# What this task involves
Output the data below in full, character for character.

# Material provided
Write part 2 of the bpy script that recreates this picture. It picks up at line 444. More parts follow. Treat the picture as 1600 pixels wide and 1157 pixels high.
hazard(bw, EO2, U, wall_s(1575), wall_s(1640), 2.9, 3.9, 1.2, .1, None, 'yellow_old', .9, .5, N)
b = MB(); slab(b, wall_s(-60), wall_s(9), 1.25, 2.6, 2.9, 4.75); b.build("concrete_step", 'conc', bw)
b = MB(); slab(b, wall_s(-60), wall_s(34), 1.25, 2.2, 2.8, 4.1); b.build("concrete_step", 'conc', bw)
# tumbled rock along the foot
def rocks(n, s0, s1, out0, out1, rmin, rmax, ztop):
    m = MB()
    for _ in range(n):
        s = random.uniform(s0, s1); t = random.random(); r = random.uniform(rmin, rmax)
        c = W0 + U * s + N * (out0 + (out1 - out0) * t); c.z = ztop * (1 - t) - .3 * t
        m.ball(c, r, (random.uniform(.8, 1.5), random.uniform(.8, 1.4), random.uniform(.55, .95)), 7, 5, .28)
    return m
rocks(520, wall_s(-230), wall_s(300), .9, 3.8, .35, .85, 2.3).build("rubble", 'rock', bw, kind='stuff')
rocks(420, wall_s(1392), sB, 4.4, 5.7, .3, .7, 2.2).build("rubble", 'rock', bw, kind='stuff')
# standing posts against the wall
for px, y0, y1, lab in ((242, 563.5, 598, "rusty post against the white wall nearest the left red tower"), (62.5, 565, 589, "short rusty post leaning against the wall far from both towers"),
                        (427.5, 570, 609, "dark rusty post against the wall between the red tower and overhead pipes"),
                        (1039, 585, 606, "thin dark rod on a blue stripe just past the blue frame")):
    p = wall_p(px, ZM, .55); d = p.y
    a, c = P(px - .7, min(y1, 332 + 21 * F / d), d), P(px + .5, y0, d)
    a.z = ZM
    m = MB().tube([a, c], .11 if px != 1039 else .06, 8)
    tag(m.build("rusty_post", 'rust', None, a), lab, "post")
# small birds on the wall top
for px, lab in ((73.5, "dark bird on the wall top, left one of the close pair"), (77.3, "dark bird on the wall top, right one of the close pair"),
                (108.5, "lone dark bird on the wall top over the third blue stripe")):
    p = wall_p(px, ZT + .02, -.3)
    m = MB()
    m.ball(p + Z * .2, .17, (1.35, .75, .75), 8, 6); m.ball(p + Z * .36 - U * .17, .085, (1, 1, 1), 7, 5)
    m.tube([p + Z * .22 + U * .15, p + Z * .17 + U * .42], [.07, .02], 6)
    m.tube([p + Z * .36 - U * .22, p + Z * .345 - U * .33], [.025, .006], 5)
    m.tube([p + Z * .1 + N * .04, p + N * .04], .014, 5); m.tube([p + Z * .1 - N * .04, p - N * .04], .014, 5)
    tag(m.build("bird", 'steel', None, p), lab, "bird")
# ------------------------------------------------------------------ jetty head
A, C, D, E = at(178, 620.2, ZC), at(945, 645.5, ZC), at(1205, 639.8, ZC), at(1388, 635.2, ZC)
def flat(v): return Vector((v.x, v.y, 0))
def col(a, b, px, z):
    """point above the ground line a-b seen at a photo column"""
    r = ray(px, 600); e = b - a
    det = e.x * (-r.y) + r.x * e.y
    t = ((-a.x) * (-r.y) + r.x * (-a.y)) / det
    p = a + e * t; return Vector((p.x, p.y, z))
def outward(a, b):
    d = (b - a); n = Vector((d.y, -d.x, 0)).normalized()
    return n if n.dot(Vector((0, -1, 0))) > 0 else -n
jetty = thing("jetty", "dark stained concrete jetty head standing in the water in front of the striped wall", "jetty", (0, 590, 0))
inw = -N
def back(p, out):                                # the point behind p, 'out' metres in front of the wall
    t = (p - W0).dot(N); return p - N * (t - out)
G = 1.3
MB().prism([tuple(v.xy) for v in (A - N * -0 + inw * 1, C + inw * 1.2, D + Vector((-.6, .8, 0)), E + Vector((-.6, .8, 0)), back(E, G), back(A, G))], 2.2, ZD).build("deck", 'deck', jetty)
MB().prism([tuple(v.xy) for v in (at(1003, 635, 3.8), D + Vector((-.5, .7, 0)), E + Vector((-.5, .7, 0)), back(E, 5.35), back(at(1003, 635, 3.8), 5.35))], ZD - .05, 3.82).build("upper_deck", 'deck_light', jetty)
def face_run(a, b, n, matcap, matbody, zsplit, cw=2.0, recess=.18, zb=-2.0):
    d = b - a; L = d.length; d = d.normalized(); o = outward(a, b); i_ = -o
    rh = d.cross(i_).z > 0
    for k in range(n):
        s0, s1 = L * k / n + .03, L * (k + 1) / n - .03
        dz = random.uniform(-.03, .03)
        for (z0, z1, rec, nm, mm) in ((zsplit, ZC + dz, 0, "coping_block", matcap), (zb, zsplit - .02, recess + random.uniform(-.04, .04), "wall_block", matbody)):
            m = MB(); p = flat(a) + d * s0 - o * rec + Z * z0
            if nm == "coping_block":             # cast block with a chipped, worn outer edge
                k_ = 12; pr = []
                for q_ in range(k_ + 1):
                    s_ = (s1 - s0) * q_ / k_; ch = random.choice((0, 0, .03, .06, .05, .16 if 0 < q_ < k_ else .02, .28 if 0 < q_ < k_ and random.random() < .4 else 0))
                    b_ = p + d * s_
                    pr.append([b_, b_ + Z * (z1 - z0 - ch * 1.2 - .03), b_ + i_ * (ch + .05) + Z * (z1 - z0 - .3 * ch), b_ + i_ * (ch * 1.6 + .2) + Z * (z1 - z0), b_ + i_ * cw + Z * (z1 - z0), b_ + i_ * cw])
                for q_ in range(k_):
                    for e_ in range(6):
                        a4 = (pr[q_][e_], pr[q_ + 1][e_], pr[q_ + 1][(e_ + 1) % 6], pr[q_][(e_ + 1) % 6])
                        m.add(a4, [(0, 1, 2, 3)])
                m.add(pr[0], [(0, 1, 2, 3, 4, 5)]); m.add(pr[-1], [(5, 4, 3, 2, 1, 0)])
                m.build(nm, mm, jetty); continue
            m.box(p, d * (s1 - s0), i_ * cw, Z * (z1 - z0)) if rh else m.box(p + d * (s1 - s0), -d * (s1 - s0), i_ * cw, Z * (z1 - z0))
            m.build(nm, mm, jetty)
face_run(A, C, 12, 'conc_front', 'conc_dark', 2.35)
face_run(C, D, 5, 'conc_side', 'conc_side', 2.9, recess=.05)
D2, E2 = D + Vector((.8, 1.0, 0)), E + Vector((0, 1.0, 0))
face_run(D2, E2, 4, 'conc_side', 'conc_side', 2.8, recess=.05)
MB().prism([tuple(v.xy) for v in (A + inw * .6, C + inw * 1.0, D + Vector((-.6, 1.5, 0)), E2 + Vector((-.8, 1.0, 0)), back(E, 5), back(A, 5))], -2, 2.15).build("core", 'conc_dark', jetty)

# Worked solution
Write part 2 of the bpy script that recreates this picture. It picks up at line 444. More parts follow. Treat the picture as 1600 pixels wide and 1157 pixels high.
hazard(bw, EO2, U, wall_s(1575), wall_s(1640), 2.9, 3.9, 1.2, .1, None, 'yellow_old', .9, .5, N)
b = MB(); slab(b, wall_s(-60), wall_s(9), 1.25, 2.6, 2.9, 4.75); b.build("concrete_step", 'conc', bw)
b = MB(); slab(b, wall_s(-60), wall_s(34), 1.25, 2.2, 2.8, 4.1); b.build("concrete_step", 'conc', bw)
# tumbled rock along the foot
def rocks(n, s0, s1, out0, out1, rmin, rmax, ztop):
    m = MB()
    for _ in range(n):
        s = random.uniform(s0, s1); t = random.random(); r = random.uniform(rmin, rmax)
        c = W0 + U * s + N * (out0 + (out1 - out0) * t); c.z = ztop * (1 - t) - .3 * t
        m.ball(c, r, (random.uniform(.8, 1.5), random.uniform(.8, 1.4), random.uniform(.55, .95)), 7, 5, .28)
    return m
rocks(520, wall_s(-230), wall_s(300), .9, 3.8, .35, .85, 2.3).build("rubble", 'rock', bw, kind='stuff')
rocks(420, wall_s(1392), sB, 4.4, 5.7, .3, .7, 2.2).build("rubble", 'rock', bw, kind='stuff')
# standing posts against the wall
for px, y0, y1, lab in ((242, 563.5, 598, "rusty post against the white wall nearest the left red tower"), (62.5, 565, 589, "short rusty post leaning against the wall far from both towers"),
                        (427.5, 570, 609, "dark rusty post against the wall between the red tower and overhead pipes"),
                        (1039, 585, 606, "thin dark rod on a blue stripe just past the blue frame")):
    p = wall_p(px, ZM, .55); d = p.y
    a, c = P(px - .7, min(y1, 332 + 21 * F / d), d), P(px + .5, y0, d)
    a.z = ZM
    m = MB().tube([a, c], .11 if px != 1039 else .06, 8)
    tag(m.build("rusty_post", 'rust', None, a), lab, "post")
# small birds on the wall top
for px, lab in ((73.5, "dark bird on the wall top, left one of the close pair"), (77.3, "dark bird on the wall top, right one of the close pair"),
                (108.5, "lone dark bird on the wall top over the third blue stripe")):
    p = wall_p(px, ZT + .02, -.3)
    m = MB()
    m.ball(p + Z * .2, .17, (1.35, .75, .75), 8, 6); m.ball(p + Z * .36 - U * .17, .085, (1, 1, 1), 7, 5)
    m.tube([p + Z * .22 + U * .15, p + Z * .17 + U * .42], [.07, .02], 6)
    m.tube([p + Z * .36 - U * .22, p + Z * .345 - U * .33], [.025, .006], 5)
    m.tube([p + Z * .1 + N * .04, p + N * .04], .014, 5); m.tube([p + Z * .1 - N * .04, p - N * .04], .014, 5)
    tag(m.build("bird", 'steel', None, p), lab, "bird")
# ------------------------------------------------------------------ jetty head
A, C, D, E = at(178, 620.2, ZC), at(945, 645.5, ZC), at(1205, 639.8, ZC), at(1388, 635.2, ZC)
def flat(v): return Vector((v.x, v.y, 0))
def col(a, b, px, z):
    """point above the ground line a-b seen at a photo column"""
    r = ray(px, 600); e = b - a
    det = e.x * (-r.y) + r.x * e.y
    t = ((-a.x) * (-r.y) + r.x * (-a.y)) / det
    p = a + e * t; return Vector((p.x, p.y, z))
def outward(a, b):
    d = (b - a); n = Vector((d.y, -d.x, 0)).normalized()
    return n if n.dot(Vector((0, -1, 0))) > 0 else -n
jetty = thing("jetty", "dark stained concrete jetty head standing in the water in front of the striped wall", "jetty", (0, 590, 0))
inw = -N
def back(p, out):                                # the point behind p, 'out' metres in front of the wall
    t = (p - W0).dot(N); return p - N * (t - out)
G = 1.3
MB().prism([tuple(v.xy) for v in (A - N * -0 + inw * 1, C + inw * 1.2, D + Vector((-.6, .8, 0)), E + Vector((-.6, .8, 0)), back(E, G), back(A, G))], 2.2, ZD).build("deck", 'deck', jetty)
MB().prism([tuple(v.xy) for v in (at(1003, 635, 3.8), D + Vector((-.5, .7, 0)), E + Vector((-.5, .7, 0)), back(E, 5.35), back(at(1003, 635, 3.8), 5.35))], ZD - .05, 3.82).build("upper_deck", 'deck_light', jetty)
def face_run(a, b, n, matcap, matbody, zsplit, cw=2.0, recess=.18, zb=-2.0):
    d = b - a; L = d.length; d = d.normalized(); o = outward(a, b); i_ = -o
    rh = d.cross(i_).z > 0
    for k in range(n):
        s0, s1 = L * k / n + .03, L * (k + 1) / n - .03
        dz = random.uniform(-.03, .03)
        for (z0, z1, rec, nm, mm) in ((zsplit, ZC + dz, 0, "coping_block", matcap), (zb, zsplit - .02, recess + random.uniform(-.04, .04), "wall_block", matbody)):
            m = MB(); p = flat(a) + d * s0 - o * rec + Z * z0
            if nm == "coping_block":             # cast block with a chipped, worn outer edge
                k_ = 12; pr = []
                for q_ in range(k_ + 1):
                    s_ = (s1 - s0) * q_ / k_; ch = random.choice((0, 0, .03, .06, .05, .16 if 0 < q_ < k_ else .02, .28 if 0 < q_ < k_ and random.random() < .4 else 0))
                    b_ = p + d * s_
                    pr.append([b_, b_ + Z * (z1 - z0 - ch * 1.2 - .03), b_ + i_ * (ch + .05) + Z * (z1 - z0 - .3 * ch), b_ + i_ * (ch * 1.6 + .2) + Z * (z1 - z0), b_ + i_ * cw + Z * (z1 - z0), b_ + i_ * cw])
                for q_ in range(k_):
                    for e_ in range(6):
                        a4 = (pr[q_][e_], pr[q_ + 1][e_], pr[q_ + 1][(e_ + 1) % 6], pr[q_][(e_ + 1) % 6])
                        m.add(a4, [(0, 1, 2, 3)])
                m.add(pr[0], [(0, 1, 2, 3, 4, 5)]); m.add(pr[-1], [(5, 4, 3, 2, 1, 0)])
                m.build(nm, mm, jetty); continue
            m.box(p, d * (s1 - s0), i_ * cw, Z * (z1 - z0)) if rh else m.box(p + d * (s1 - s0), -d * (s1 - s0), i_ * cw, Z * (z1 - z0))
            m.build(nm, mm, jetty)
face_run(A, C, 12, 'conc_front', 'conc_dark', 2.35)
face_run(C, D, 5, 'conc_side', 'conc_side', 2.9, recess=.05)
D2, E2 = D + Vector((.8, 1.0, 0)), E + Vector((0, 1.0, 0))
face_run(D2, E2, 4, 'conc_side', 'conc_side', 2.8, recess=.05)
MB().prism([tuple(v.xy) for v in (A + inw * .6, C + inw * 1.0, D + Vector((-.6, 1.5, 0)), E2 + Vector((-.8, 1.0, 0)), back(E, 5), back(A, 5))], -2, 2.15).build("core", 'conc_dark', jetty)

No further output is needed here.